** Begin **
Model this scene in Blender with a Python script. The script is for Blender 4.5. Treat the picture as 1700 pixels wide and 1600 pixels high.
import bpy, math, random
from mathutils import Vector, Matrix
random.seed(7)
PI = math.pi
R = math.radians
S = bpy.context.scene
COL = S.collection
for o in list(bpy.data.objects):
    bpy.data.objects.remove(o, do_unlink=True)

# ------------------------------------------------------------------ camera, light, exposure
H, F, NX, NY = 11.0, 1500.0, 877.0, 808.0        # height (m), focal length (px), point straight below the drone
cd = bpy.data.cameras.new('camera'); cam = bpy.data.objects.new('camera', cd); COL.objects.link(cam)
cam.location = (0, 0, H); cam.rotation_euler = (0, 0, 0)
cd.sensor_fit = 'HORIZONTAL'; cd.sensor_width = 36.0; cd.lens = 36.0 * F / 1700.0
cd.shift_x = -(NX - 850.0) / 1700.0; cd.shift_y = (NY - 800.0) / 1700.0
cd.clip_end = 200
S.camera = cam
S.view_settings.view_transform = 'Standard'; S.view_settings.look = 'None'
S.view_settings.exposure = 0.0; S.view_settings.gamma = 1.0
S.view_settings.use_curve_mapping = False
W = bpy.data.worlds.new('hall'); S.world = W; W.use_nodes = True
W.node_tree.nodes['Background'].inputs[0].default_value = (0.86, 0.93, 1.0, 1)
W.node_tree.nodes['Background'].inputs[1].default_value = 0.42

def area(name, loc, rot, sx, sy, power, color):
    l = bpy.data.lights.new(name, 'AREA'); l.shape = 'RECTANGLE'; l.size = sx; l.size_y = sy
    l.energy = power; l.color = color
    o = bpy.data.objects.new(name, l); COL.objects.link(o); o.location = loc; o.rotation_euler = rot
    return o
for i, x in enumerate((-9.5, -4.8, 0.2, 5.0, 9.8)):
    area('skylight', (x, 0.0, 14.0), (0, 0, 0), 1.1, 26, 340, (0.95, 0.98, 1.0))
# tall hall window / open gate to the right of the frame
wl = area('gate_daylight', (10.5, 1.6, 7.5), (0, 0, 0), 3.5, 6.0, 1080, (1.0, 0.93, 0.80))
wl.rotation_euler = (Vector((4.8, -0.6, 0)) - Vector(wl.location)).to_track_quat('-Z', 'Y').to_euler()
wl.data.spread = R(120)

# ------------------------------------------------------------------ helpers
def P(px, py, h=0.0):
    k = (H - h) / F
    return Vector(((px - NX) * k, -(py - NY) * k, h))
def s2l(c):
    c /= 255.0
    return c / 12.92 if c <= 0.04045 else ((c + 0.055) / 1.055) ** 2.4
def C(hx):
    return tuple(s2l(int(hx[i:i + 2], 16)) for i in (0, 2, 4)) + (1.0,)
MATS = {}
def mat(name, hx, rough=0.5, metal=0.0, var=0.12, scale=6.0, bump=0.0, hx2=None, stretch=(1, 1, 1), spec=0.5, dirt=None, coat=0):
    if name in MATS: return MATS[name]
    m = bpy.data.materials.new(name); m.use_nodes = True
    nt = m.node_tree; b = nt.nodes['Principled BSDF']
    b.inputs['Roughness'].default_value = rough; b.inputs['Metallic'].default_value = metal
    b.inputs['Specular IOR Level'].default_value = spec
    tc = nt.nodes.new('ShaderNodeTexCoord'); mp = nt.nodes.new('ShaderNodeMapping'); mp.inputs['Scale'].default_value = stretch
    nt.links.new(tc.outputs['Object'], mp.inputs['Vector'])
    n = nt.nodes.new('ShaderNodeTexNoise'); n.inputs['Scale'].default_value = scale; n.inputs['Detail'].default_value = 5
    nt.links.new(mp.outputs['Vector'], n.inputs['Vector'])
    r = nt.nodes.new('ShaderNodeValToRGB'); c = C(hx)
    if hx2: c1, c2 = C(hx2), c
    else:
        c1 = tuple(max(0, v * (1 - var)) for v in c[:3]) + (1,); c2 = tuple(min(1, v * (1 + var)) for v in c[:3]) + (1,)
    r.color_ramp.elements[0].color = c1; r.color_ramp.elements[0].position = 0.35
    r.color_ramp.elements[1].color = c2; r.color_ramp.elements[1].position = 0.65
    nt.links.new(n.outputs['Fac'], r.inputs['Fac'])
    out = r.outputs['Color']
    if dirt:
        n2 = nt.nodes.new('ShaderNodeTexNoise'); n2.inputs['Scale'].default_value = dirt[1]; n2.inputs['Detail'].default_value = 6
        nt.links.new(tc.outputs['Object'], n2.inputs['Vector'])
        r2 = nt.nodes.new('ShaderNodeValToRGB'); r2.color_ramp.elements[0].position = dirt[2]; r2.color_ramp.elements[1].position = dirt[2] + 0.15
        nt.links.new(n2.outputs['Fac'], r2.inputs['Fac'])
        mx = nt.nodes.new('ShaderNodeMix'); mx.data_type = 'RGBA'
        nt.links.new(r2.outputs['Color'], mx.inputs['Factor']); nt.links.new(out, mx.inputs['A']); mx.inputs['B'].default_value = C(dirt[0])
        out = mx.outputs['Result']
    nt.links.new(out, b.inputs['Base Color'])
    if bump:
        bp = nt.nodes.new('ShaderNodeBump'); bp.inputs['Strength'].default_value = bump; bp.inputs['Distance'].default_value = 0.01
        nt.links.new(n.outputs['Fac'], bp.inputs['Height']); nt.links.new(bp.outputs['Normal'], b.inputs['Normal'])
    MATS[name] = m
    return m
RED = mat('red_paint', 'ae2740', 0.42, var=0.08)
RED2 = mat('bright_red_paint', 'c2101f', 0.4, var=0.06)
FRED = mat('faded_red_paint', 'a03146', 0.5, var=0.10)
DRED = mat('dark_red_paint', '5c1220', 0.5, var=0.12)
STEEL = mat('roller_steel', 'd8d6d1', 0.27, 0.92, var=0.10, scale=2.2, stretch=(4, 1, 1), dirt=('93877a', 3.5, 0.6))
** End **
Transcribe the data. Leave every line exactly as it is.

**The completed task**
Model this scene in Blender with a Python script. The script is for Blender 4.5. Treat the picture as 1700 pixels wide and 1600 pixels high.
import bpy, math, random
from mathutils import Vector, Matrix
random.seed(7)
PI = math.pi
R = math.radians
S = bpy.context.scene
COL = S.collection
for o in list(bpy.data.objects):
    bpy.data.objects.remove(o, do_unlink=True)

# ------------------------------------------------------------------ camera, light, exposure
H, F, NX, NY = 11.0, 1500.0, 877.0, 808.0        # height (m), focal length (px), point straight below the drone
cd = bpy.data.cameras.new('camera'); cam = bpy.data.objects.new('camera', cd); COL.objects.link(cam)
cam.location = (0, 0, H); cam.rotation_euler = (0, 0, 0)
cd.sensor_fit = 'HORIZONTAL'; cd.sensor_width = 36.0; cd.lens = 36.0 * F / 1700.0
cd.shift_x = -(NX - 850.0) / 1700.0; cd.shift_y = (NY - 800.0) / 1700.0
cd.clip_end = 200
S.camera = cam
S.view_settings.view_transform = 'Standard'; S.view_settings.look = 'None'
S.view_settings.exposure = 0.0; S.view_settings.gamma = 1.0
S.view_settings.use_curve_mapping = False
W = bpy.data.worlds.new('hall'); S.world = W; W.use_nodes = True
W.node_tree.nodes['Background'].inputs[0].default_value = (0.86, 0.93, 1.0, 1)
W.node_tree.nodes['Background'].inputs[1].default_value = 0.42

def area(name, loc, rot, sx, sy, power, color):
    l = bpy.data.lights.new(name, 'AREA'); l.shape = 'RECTANGLE'; l.size = sx; l.size_y = sy
    l.energy = power; l.color = color
    o = bpy.data.objects.new(name, l); COL.objects.link(o); o.location = loc; o.rotation_euler = rot
    return o
for i, x in enumerate((-9.5, -4.8, 0.2, 5.0, 9.8)):
    area('skylight', (x, 0.0, 14.0), (0, 0, 0), 1.1, 26, 340, (0.95, 0.98, 1.0))
# tall hall window / open gate to the right of the frame
wl = area('gate_daylight', (10.5, 1.6, 7.5), (0, 0, 0), 3.5, 6.0, 1080, (1.0, 0.93, 0.80))
wl.rotation_euler = (Vector((4.8, -0.6, 0)) - Vector(wl.location)).to_track_quat('-Z', 'Y').to_euler()
wl.data.spread = R(120)

# ------------------------------------------------------------------ helpers
def P(px, py, h=0.0):
    k = (H - h) / F
    return Vector(((px - NX) * k, -(py - NY) * k, h))
def s2l(c):
    c /= 255.0
    return c / 12.92 if c <= 0.04045 else ((c + 0.055) / 1.055) ** 2.4
def C(hx):
    return tuple(s2l(int(hx[i:i + 2], 16)) for i in (0, 2, 4)) + (1.0,)
MATS = {}
def mat(name, hx, rough=0.5, metal=0.0, var=0.12, scale=6.0, bump=0.0, hx2=None, stretch=(1, 1, 1), spec=0.5, dirt=None, coat=0):
    if name in MATS: return MATS[name]
    m = bpy.data.materials.new(name); m.use_nodes = True
    nt = m.node_tree; b = nt.nodes['Principled BSDF']
    b.inputs['Roughness'].default_value = rough; b.inputs['Metallic'].default_value = metal
    b.inputs['Specular IOR Level'].default_value = spec
    tc = nt.nodes.new('ShaderNodeTexCoord'); mp = nt.nodes.new('ShaderNodeMapping'); mp.inputs['Scale'].default_value = stretch
    nt.links.new(tc.outputs['Object'], mp.inputs['Vector'])
    n = nt.nodes.new('ShaderNodeTexNoise'); n.inputs['Scale'].default_value = scale; n.inputs['Detail'].default_value = 5
    nt.links.new(mp.outputs['Vector'], n.inputs['Vector'])
    r = nt.nodes.new('ShaderNodeValToRGB'); c = C(hx)
    if hx2: c1, c2 = C(hx2), c
    else:
        c1 = tuple(max(0, v * (1 - var)) for v in c[:3]) + (1,); c2 = tuple(min(1, v * (1 + var)) for v in c[:3]) + (1,)
    r.color_ramp.elements[0].color = c1; r.color_ramp.elements[0].position = 0.35
    r.color_ramp.elements[1].color = c2; r.color_ramp.elements[1].position = 0.65
    nt.links.new(n.outputs['Fac'], r.inputs['Fac'])
    out = r.outputs['Color']
    if dirt:
        n2 = nt.nodes.new('ShaderNodeTexNoise'); n2.inputs['Scale'].default_value = dirt[1]; n2.inputs['Detail'].default_value = 6
        nt.links.new(tc.outputs['Object'], n2.inputs['Vector'])
        r2 = nt.nodes.new('ShaderNodeValToRGB'); r2.color_ramp.elements[0].position = dirt[2]; r2.color_ramp.elements[1].position = dirt[2] + 0.15
        nt.links.new(n2.outputs['Fac'], r2.inputs['Fac'])
        mx = nt.nodes.new('ShaderNodeMix'); mx.data_type = 'RGBA'
        nt.links.new(r2.outputs['Color'], mx.inputs['Factor']); nt.links.new(out, mx.inputs['A']); mx.inputs['B'].default_value = C(dirt[0])
        out = mx.outputs['Result']
    nt.links.new(out, b.inputs['Base Color'])
    if bump:
        bp = nt.nodes.new('ShaderNodeBump'); bp.inputs['Strength'].default_value = bump; bp.inputs['Distance'].default_value = 0.01
        nt.links.new(n.outputs['Fac'], bp.inputs['Height']); nt.links.new(bp.outputs['Normal'], b.inputs['Normal'])
    MATS[name] = m
    return m
RED = mat('red_paint', 'ae2740', 0.42, var=0.08)
RED2 = mat('bright_red_paint', 'c2101f', 0.4, var=0.06)
FRED = mat('faded_red_paint', 'a03146', 0.5, var=0.10)
DRED = mat('dark_red_paint', '5c1220', 0.5, var=0.12)
STEEL = mat('roller_steel', 'd8d6d1', 0.27, 0.92, var=0.10, scale=2.2, stretch=(4, 1, 1), dirt=('93877a', 3.5, 0.6))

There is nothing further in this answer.